Trump appeals trial loss over Portland troop deployment plan
Published in News & Features
The U.S. on Friday appealed a judge’s order that permanently blocked President Donald Trump’s plan to deploy National Guard troops to Portland, Oregon, to counter protests against his immigration crackdown.
The Justice Department seeks to overturn a Nov. 7 finding by a federal judge in Portland who held the first trial over Trump’s effort to deploy troops to Democratic-led cities. The judge, who was appointed by Trump in his first term, ruled the deployment was unlawful.
Oregon and the city of Portland, which Trump described as “war ravaged,” sued in September to block Trump’s planned deployment of 200 National Guard troops over the objection of the governor. Similar suits are underway over Trump’s deployments in Los Angeles, Chicago and Washington, D.C.
U.S. District Judge Karin Immergut ruled that the evidence at trial did not support Trump’s depiction of Portland, where protests started in June.
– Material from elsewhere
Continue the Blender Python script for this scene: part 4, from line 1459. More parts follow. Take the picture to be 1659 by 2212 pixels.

She ruled the troops can remain under federal control during the appeal, but cannot be deployed.
“We must not normalize the use of military in our streets,” Oregon Attorney General Dan Rayfield said in a statement about the appeal. “We will keep defending Oregon values and standing up for our state’s authority to make decisions grounded in evidence and common sense.”
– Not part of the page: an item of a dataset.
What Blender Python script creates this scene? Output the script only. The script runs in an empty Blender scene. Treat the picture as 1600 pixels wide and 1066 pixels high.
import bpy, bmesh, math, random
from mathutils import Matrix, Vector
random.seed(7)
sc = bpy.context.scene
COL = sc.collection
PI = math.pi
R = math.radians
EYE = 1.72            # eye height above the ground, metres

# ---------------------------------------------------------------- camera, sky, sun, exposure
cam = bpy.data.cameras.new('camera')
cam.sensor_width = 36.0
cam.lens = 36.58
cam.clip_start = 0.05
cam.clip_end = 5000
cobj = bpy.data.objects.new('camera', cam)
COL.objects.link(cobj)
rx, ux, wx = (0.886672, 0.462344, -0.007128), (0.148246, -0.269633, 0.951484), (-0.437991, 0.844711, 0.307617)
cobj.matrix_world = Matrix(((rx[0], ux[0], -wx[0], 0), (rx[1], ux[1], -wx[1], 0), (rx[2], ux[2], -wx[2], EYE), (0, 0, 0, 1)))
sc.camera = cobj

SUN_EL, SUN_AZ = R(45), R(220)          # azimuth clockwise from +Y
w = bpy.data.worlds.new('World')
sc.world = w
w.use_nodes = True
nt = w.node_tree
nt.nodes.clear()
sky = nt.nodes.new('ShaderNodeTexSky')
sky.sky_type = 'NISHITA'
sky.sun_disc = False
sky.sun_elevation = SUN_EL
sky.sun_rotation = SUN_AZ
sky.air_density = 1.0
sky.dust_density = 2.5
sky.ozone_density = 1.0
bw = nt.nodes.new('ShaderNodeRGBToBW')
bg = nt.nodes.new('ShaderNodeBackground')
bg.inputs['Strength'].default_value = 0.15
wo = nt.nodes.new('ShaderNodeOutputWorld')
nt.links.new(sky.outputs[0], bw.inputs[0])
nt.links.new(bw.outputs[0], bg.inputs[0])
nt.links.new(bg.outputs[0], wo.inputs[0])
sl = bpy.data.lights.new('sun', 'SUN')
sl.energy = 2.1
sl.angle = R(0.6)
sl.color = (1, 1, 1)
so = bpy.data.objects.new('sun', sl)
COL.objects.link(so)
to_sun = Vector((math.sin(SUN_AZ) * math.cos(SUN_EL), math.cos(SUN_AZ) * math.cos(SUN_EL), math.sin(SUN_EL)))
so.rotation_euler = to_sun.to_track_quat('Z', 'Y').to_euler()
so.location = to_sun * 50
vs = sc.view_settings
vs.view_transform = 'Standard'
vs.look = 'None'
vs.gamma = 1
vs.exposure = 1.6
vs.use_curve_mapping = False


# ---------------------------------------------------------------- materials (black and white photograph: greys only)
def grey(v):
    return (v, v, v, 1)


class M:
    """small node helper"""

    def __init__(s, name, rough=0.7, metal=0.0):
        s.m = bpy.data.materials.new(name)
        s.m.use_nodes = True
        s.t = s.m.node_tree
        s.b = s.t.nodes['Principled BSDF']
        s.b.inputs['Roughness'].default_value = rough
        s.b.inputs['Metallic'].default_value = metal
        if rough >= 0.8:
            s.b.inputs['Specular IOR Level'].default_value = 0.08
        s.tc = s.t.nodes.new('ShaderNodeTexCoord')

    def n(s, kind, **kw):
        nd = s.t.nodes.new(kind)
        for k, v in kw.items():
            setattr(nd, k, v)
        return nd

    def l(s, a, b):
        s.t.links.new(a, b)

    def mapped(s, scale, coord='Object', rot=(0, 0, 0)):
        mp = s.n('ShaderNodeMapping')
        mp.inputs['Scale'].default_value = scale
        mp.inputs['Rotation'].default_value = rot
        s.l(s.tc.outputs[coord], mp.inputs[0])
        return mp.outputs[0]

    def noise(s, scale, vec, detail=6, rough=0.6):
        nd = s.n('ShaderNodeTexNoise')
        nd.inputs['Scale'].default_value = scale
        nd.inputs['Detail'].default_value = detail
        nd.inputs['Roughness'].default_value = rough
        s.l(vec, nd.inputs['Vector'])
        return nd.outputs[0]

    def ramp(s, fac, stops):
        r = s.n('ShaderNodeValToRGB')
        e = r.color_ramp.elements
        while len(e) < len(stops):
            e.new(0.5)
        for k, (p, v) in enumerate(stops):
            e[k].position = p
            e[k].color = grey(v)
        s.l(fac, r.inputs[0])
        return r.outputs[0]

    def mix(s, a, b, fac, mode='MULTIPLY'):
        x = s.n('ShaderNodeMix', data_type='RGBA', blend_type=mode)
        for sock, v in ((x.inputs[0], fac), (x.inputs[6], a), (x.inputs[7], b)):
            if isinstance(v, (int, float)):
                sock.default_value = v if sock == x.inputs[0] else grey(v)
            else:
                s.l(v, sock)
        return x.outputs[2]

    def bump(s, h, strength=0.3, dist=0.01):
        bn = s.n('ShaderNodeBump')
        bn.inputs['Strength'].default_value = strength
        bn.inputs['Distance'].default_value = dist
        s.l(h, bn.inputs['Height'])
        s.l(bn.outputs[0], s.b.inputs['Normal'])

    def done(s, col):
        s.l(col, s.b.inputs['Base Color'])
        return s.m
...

Immergut in late October held the first trial on whether Trump properly invoked a rarely used federal law to bring state troops under federal control and deploy them to cities he claims are overrun by protesters and criminals.
Immergut determined that the protest situation in Portland didn’t meet the circumstances for deploying troops under the law, such as a rebellion or when federal law — in this case, immigration law — cannot be enforced with “regular forces.”
“While violent protests did occur in June, they quickly abated due to the efforts of civil law enforcement officers,” the judge said. “And since that brief span of a few days in June, the protests outside the Portland ICE facility have been predominately peaceful, with only isolated and sporadic instances of relatively low-level violence.”
The decision permanently blocks Defense Secretary Pete Hegseth and Homeland Security Secretary Kristi Noem from implementing Hegseth’s Sept. 28 deployment orders for 200 Oregon guardsmen or his orders in October that could have been used to send troops to Portland from California and Texas.